Says Swiss account cases against Zardari might be reopened
The federal government has decided to take action on the report of the Broadsheet inquiry commission, Science and Technology Minister Fawad Chaudhry announced Thursday.
The report was presented in a federal cabinet meeting today. The government will take action against Ahmer Bilal Sufi and four other individuals, Chaudhry told reporters in Islamabad.
The Broadsheet commission named Sufi, Hassan Saqib, Ghulam Rasool, Abdul Basit and Shahid Ali Baig in its report, he said.
NAB proceedings were not transparent from 2011 to 2017, according to the minister. The anti-corruption watchdog kept saying that it didn’t have the record pertaining Swiss bank account cases against Asif Ali Zardari.
The cabinet decided to pin responsibility on former NAB chairman Qamar Zaman and other high-raking officials, he added.
UK-based firm Broadsheet LLC was hired in 2000 by General Pervez Musharraf’s government to recover assets stolen by the past Pakistani governments. The contract expired in 2003 and the firm alleged it was not paid. It sued Pakistan in the London Court of International Arbitration in 2016 and won an award of $21 million in 2019.

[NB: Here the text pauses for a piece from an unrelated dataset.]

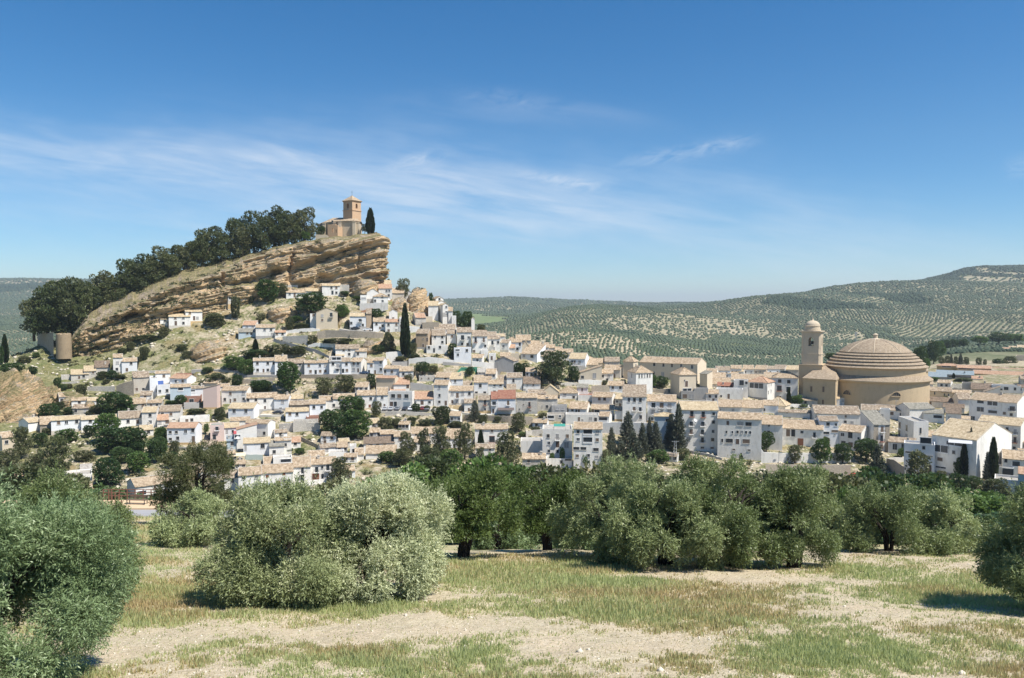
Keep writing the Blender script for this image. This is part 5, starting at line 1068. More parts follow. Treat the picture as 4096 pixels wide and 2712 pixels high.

Islamabad appealed the decision in the London High Court and the award was increased to $33 million. UK authorities recently seized $28.7 million from the Pakistan High Commission’s account and the rest remains payable.
The Broadsheet commission, headed by Justice (retired) Azmat Saeed, issued its report last month. The record of $1.5 million paid to Broadsheet LLC remains missing, it said.
The report said that $1.5 million were paid to the wrong entity in 2008. Giving the funds to someone is not a mistake—it is akin to betraying Pakistan, it said.
According to the report, the record file has gone missing from the finance and law ministries, Attorney-General Office, and Pakistan High Commission in the UK.
NAB records show that the payment was made but there is no other proof of it.